Thursday, June 5, 2008

Where Did She Go Wrong?

A lousy campaign predicated on her insurmountability. I won't say "inevitability" because that word has connotations that I don't believe apply. I don't believe that HRC felt entitled. Her dogged fight seems to suggest otherwise. I do believe that she thought she was insurmountable because of the fundraising and powerbroking implications of the Clintons' position in the Party. That's a strategic assessment, not a Marie Antoinette grasp of entitlement.

A tack to the Right. It wasn't just on foreign affairs and defense policy. It was also on choice and gay rights issues. Clinton did not have the courage even to exert leadership on critical constitutional issues. Granted, the Democrats' legacy position should have been pro-choice and pro-gay marriage, and would have been far more risky to stake out than the Republicans' legacy "contra" views. But that doesn't excuse Democrats from stepping up. She didn't. Ever.

A stubborn refusal to come clean on a bad Iraq war vote. It really ticked me off that she would not admit to having erred on that decision. It ticked me off worse that she and the rest of the Democrats erred--allowed themselves to be railroaded by the Fear Factor. There, I think, was core character and judgmental weakness on her part and on the part of all who went that way. There simply was not suffient evidence.

A willingness to play racism. Linking Obama to Al Sharpton was a significant error not because it was stupid and racist, but because it lifted the lid and showed the inside of the can, worms and all. This was an utter capitulation to the worst power lust. It was Bill's capitulation, but it reflected on her.

A tin ear. She's had this reputation for many years -- the cookies comment comes to mind. The business about RFK's assassination belongs in this category, in my judgment. I don't believe for a minute that she meant what the Right suggests. I think she was thinking out loud, and what came up, came out. Public officials have to have a better filter than that.

A media network hostile to HRC from Day One. Matthews was there then and he was there now, along with Fox and the rest. The Clintons have attracted a level of hostility not seen since FDR. I've never understood why, when the GOP has given us so many more worthy options. Suffice to say that from Candy Crowley's bitchy innuendo to Chris's outright misogyny and Wolf Blitzer's predictable negative spin, she's had an up-hill climb that no other candidate has faced in this contest. Some substantial part of this hostility is pure sexism.

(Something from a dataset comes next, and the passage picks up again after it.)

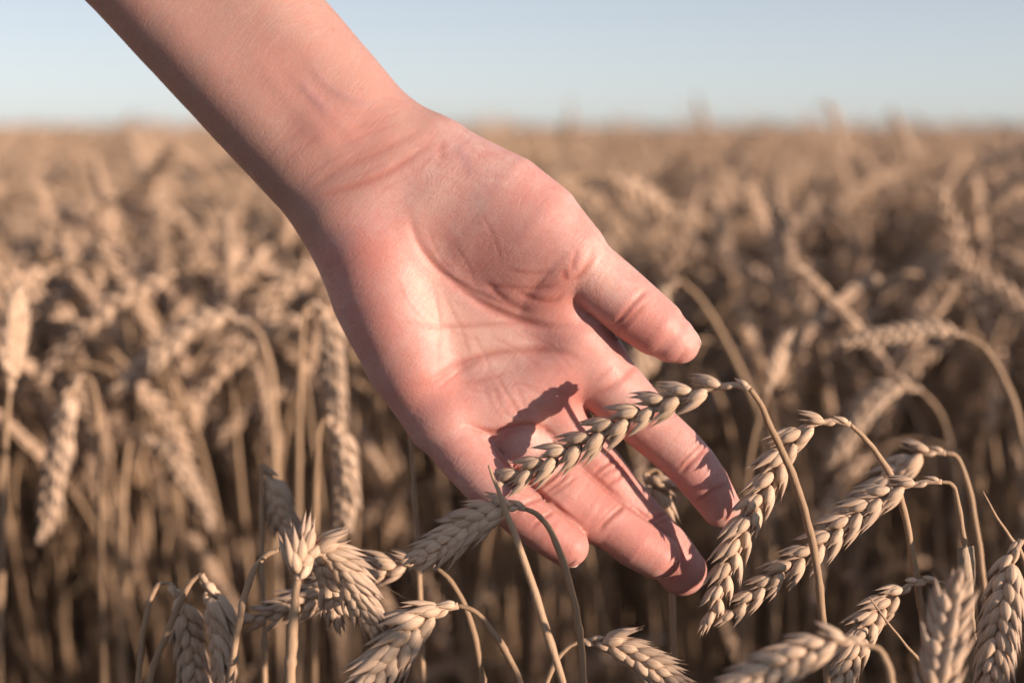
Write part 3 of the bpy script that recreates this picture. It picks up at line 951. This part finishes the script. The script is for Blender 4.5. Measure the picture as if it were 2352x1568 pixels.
wheat_stalk('slender-necked wheat ear pointing down to the bottom edge between the blurred ears',
    cs([(2150, 1334), (2172, 1342), (2190, 1380), (2200, 1450), (2206, 1600)], 110),
    cs([(2150, 1334), (2105, 1336), (2055, 1366), (2010, 1412), (1970, 1480), (1936, 1550), (1912, 1610)], (110, 150)), r_stem=5.0, roll=-12, n=19, size=0.80, bare=4)
wheat_stalk('soft-focus wheat ear whose stem arches high behind the kinked ear',
    cs([(2172, 1040), (2198, 1050), (2222, 1110), (2240, 1200), (2254, 1300), (2264, 1400), (2272, 1600)], -190),
    cs([(2172, 1040), (2125, 1040), (2080, 1070), (2040, 1110), (1995, 1150), (1940, 1190)], (-190, -230)), r_stem=8.6, roll=20, n=16, size=0.91)
wheat_stalk('dark thin bare straw leaning across the gap beside the slender-necked ear',
    cs([(1996, 1370), (2040, 1430), (2080, 1480), (2115, 1525), (2140, 1600)], 190), None, r_stem=3.6, name='straw_stalk', tip_r=.5)
wheat_stalk('thin pointed bare straw near the picture edge above the steeply hanging ear',
    cs([(2258, 1128), (2285, 1180), (2318, 1230), (2345, 1270), (2380, 1360)], 60), None, r_stem=5.0, name='straw_stalk', tip_r=.3)
wheat_stalk('dim wheat ear lying sideways at the bottom edge below the ring finger',
    cs([(1335, 1470), (1300, 1490), (1270, 1530), (1250, 1590), (1240, 1660)], 40),
    cs([(1335, 1470), (1395, 1476), (1450, 1502), (1510, 1540), (1565, 1585)], (40, 80)), r_stem=6.5, roll=10, n=16, size=0.87)
G2 = 'soft-focus wheat ears behind the hand'
wheat_stalk('evenly beaded blurred wheat ear arching level beside the thumb tip',
    cs([(2222, 775), (2262, 800), (2300, 858), (2330, 930), (2348, 1010), (2362, 1120), (2370, 1300)], -1350),
    cs([(2222, 775), (2160, 756), (2090, 760), (2020, 772), (1950, 786)], (-1350, -1400)), r_stem=10.8, roll=8, n=20, size=0.72, group=G2)
wheat_stalk('blurred stalk arching past the thumb tip with its ear hidden behind the thumb',
    cs([(1560, 640), (1610, 690), (1660, 770), (1710, 870), (1745, 960), (1765, 1080), (1775, 1300)], -2300),
    cs([(1560, 640), (1530, 672), (1505, 720), (1480, 780), (1460, 850)], -2300), r_stem=12.5, roll=8, n=16, size=1.05, group=G2)
wheat_stalk('blurred wheat ear hanging in the dark gap behind the kinked ear',
    cs([(2120, 900), (2160, 950), (2185, 1030), (2200, 1120), (2210, 1300)], -1900),
    cs([(2120, 900), (2070, 888), (2015, 915), (1965, 975), (1925, 1040)], -1900), r_stem=10.0, roll=18, n=17, size=1.01, group=G2)
wheat_stalk('blurred wheat ear arching down toward the picture edge above the hooked stem',
    cs([(575, 742), (600, 775), (622, 850), (630, 960), (636, 1200)], -2000),
    cs([(575, 742), (520, 728), (455, 742), (390, 790), (330, 840), (280, 880)], -2000), r_stem=11.7, roll=10, n=18, size=1.05, group=G2)
wheat_stalk('pale blurred wheat ear hanging nearly straight down near the left picture edge',
    cs([(190, 858), (215, 885), (225, 980), (228, 1100), (232, 1300)], -1500),
    cs([(190, 858), (165, 900), (148, 980), (128, 1080), (104, 1200)], -1500), r_stem=10.0, roll=30, n=18, size=1.10, group=G2)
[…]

Bad Bill's legacy (Good Bill's legacy never showed up. We didn't hear much about reigned in spending, a balanced budget, a short, won war, and a long reign of peace. We did hear about Monica, about the ghost of Bill in the Hillary White House, and so on.

Voter sexism. Sure. How much is hard to say, but judging from the boyz in the mainstream media--and some of the girlz too--sexism is alive and well. Missteps and flaws that would have been overlooked in men have been magnified and hammered into our consciousnesses because they are part of Hillary. Not to mention gratuitously sexist and ageist volleys lobbed at her, visually and in words.

But of all the factors that sunk HRC, the most significant, the sine qua non, was that she faced a brilliant, once-in-a-generation competitor. Obama has the magic. In addition, his campaign was right on every point, from its fundraising to its delegate to its tonal strategy. Except for his occasional missteps --campaigning in South Carolina with a professional gay hater -- and despite the spectre of Jeremiah Wright, he has almost always appealed to what we are capable of being at our best. His careful inclusion of us, over against her "me, I, me" rhetoric enlisted us at a deeper level in deciding our future. It will create a deeper buy-in, as well.